OBJECTIVE:
Skip all pictures. Write out the data below from its first line through the line that contains "k.build('slat_front', m_cabf, t, bevel=.001)".

-------- STORED DATA

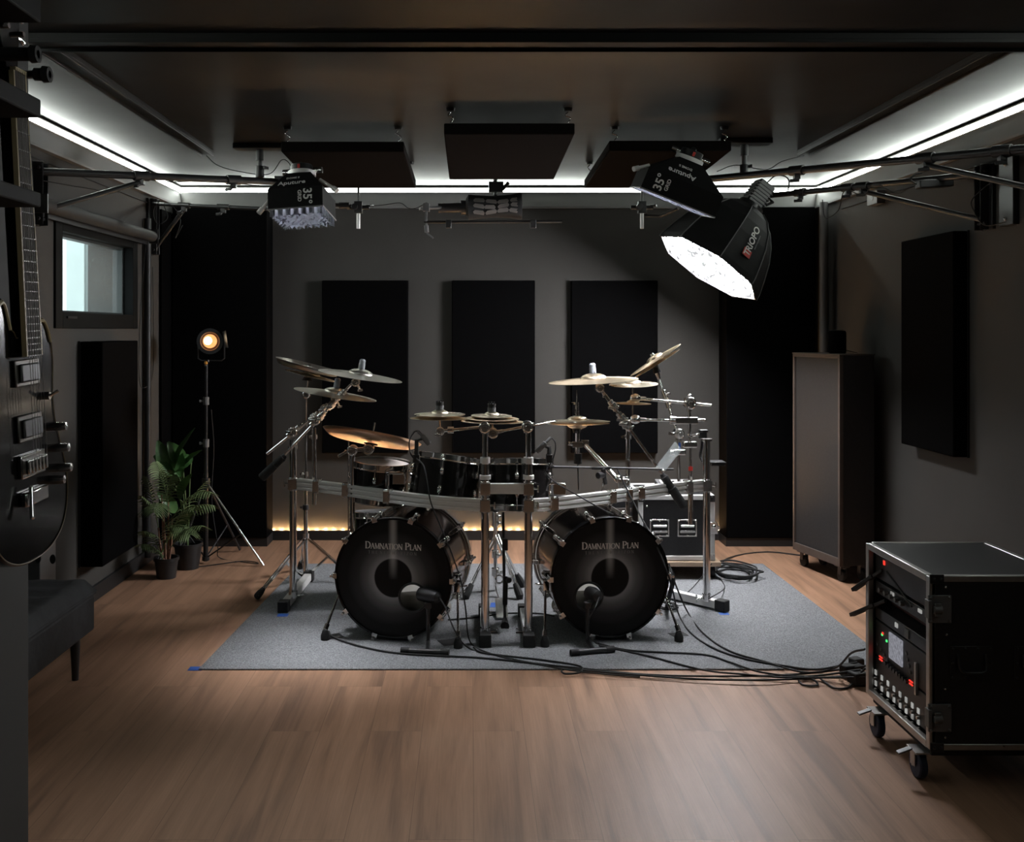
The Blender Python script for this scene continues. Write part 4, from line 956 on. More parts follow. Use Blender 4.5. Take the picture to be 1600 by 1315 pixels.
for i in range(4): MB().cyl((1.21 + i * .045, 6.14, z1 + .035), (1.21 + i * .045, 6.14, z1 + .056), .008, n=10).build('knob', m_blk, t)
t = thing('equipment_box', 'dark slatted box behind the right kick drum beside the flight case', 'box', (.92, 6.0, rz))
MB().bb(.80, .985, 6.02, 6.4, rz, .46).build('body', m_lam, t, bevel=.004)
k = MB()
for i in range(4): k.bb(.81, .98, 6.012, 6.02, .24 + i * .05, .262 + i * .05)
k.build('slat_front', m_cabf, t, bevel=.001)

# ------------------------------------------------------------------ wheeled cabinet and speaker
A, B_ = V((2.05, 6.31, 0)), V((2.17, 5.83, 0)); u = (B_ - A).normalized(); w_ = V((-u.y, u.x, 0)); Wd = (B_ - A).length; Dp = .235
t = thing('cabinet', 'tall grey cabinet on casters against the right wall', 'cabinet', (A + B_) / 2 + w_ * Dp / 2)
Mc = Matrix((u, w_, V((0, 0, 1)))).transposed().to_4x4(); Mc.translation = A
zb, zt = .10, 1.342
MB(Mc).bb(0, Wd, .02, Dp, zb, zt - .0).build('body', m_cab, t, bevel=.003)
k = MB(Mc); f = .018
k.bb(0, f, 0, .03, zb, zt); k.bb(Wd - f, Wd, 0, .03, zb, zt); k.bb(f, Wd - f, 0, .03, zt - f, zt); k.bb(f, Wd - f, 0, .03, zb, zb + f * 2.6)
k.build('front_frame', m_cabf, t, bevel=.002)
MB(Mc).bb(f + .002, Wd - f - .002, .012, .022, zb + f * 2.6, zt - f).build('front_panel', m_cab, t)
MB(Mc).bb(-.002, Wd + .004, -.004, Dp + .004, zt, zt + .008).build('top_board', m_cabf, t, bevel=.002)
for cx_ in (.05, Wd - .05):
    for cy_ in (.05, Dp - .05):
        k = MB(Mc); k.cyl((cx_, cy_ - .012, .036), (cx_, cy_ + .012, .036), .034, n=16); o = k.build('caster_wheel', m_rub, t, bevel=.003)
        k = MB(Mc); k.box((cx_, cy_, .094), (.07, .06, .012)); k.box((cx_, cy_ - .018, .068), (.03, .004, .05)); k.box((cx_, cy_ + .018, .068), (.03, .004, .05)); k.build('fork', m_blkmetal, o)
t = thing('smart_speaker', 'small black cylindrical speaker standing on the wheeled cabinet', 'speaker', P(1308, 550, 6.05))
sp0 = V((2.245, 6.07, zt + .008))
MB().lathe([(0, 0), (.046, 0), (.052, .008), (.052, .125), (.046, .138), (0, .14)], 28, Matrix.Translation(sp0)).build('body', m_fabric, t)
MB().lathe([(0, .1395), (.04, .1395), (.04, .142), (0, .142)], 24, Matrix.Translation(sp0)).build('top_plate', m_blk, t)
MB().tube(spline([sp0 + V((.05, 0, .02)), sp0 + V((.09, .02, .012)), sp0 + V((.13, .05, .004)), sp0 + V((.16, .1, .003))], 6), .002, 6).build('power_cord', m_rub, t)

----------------

RESPONSE:
The Blender Python script for this scene continues. Write part 4, from line 956 on. More parts follow. Use Blender 4.5. Take the picture to be 1600 by 1315 pixels.
for i in range(4): MB().cyl((1.21 + i * .045, 6.14, z1 + .035), (1.21 + i * .045, 6.14, z1 + .056), .008, n=10).build('knob', m_blk, t)
t = thing('equipment_box', 'dark slatted box behind the right kick drum beside the flight case', 'box', (.92, 6.0, rz))
MB().bb(.80, .985, 6.02, 6.4, rz, .46).build('body', m_lam, t, bevel=.004)
k = MB()
for i in range(4): k.bb(.81, .98, 6.012, 6.02, .24 + i * .05, .262 + i * .05)
k.build('slat_front', m_cabf, t, bevel=.001)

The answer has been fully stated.